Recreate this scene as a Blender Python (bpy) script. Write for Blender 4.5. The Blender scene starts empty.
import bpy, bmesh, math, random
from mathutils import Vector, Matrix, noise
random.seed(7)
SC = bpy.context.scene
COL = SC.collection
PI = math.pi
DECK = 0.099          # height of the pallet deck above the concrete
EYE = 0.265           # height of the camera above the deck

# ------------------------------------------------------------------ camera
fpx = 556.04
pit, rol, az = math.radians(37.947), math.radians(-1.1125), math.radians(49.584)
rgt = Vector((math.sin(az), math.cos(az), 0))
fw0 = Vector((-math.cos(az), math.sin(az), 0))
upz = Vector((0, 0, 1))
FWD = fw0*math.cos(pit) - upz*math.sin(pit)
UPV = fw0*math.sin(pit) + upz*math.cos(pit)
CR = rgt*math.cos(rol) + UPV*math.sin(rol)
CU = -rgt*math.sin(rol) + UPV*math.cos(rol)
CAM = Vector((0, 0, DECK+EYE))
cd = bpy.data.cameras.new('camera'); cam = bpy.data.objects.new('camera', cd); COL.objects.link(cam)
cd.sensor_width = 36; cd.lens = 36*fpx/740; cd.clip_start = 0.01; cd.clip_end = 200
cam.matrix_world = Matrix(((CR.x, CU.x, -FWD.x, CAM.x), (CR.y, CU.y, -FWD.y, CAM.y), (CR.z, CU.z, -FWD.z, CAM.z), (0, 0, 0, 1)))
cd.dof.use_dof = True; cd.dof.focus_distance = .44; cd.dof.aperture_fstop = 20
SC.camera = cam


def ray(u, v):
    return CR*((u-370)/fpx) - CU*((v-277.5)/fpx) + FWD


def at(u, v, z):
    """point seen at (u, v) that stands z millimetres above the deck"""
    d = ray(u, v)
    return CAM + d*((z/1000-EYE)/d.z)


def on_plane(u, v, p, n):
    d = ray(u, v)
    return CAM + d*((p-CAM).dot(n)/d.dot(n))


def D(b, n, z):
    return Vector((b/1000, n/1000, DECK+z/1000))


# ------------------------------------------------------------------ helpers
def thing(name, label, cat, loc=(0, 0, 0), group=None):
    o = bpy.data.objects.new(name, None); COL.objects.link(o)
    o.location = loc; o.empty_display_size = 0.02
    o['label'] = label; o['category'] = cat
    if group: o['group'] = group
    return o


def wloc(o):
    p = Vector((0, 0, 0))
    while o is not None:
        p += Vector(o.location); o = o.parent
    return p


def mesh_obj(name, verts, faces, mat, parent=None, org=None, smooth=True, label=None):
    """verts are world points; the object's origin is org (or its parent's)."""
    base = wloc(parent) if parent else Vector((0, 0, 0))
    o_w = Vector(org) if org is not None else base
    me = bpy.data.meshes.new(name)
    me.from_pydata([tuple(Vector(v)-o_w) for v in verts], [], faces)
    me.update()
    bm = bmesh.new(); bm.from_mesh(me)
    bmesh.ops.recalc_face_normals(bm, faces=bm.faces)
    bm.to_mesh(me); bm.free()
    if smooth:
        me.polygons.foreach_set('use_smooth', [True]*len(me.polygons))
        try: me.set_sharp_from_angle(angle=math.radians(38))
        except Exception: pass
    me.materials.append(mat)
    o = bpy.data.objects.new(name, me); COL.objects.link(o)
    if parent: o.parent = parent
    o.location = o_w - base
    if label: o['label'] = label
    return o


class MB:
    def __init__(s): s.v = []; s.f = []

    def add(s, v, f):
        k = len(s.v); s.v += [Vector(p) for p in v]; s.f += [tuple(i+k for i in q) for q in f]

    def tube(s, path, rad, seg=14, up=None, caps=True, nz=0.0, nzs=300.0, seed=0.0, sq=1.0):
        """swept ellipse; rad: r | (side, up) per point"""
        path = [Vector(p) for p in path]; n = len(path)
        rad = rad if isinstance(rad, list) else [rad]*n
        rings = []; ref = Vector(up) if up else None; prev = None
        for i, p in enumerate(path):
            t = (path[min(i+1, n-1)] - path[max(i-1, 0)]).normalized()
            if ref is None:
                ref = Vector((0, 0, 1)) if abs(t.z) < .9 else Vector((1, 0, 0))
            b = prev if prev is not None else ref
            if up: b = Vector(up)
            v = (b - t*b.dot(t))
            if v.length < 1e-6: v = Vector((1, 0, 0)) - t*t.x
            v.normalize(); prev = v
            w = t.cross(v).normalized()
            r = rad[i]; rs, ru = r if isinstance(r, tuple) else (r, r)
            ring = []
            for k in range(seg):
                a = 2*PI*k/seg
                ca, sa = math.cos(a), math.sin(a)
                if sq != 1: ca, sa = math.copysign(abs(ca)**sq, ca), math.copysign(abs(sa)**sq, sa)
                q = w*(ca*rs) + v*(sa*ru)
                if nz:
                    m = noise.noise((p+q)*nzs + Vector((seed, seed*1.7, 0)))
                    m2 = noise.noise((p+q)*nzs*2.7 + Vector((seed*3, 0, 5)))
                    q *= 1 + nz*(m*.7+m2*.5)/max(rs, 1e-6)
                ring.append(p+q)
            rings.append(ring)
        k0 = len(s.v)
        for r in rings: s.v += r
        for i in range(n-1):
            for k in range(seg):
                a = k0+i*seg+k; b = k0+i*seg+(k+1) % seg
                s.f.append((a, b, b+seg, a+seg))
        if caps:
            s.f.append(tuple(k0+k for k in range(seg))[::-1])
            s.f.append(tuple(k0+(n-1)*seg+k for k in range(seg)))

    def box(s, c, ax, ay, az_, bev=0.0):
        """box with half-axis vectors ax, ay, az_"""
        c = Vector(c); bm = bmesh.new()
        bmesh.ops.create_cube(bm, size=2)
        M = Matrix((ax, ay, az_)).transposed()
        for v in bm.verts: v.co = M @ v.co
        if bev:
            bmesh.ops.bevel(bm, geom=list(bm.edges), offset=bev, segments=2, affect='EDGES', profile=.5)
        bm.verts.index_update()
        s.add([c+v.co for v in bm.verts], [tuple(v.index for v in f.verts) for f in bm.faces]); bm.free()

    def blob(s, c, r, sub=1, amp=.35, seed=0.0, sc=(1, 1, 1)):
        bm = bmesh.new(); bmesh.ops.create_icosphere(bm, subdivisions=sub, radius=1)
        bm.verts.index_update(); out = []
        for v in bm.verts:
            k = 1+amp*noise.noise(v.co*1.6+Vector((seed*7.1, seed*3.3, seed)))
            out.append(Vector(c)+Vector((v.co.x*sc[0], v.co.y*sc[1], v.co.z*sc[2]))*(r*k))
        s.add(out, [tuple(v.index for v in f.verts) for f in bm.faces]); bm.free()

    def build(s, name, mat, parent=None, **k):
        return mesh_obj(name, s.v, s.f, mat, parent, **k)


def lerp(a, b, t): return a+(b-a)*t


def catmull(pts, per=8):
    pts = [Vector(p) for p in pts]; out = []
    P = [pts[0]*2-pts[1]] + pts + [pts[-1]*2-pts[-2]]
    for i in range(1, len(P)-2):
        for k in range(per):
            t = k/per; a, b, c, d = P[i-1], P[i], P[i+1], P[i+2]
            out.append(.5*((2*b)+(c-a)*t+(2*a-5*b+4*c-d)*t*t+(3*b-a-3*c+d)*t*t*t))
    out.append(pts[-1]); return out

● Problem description
Produce the lines from the top of the listing through the "EYE = 0.265" line exactly as they appear, with no additional output.

● Finished task
Recreate this scene as a Blender Python (bpy) script. Write for Blender 4.5. The Blender scene starts empty.
import bpy, bmesh, math, random
from mathutils import Vector, Matrix, noise
random.seed(7)
SC = bpy.context.scene
COL = SC.collection
PI = math.pi
DECK = 0.099          # height of the pallet deck above the concrete
EYE = 0.265           # height of the camera above the deck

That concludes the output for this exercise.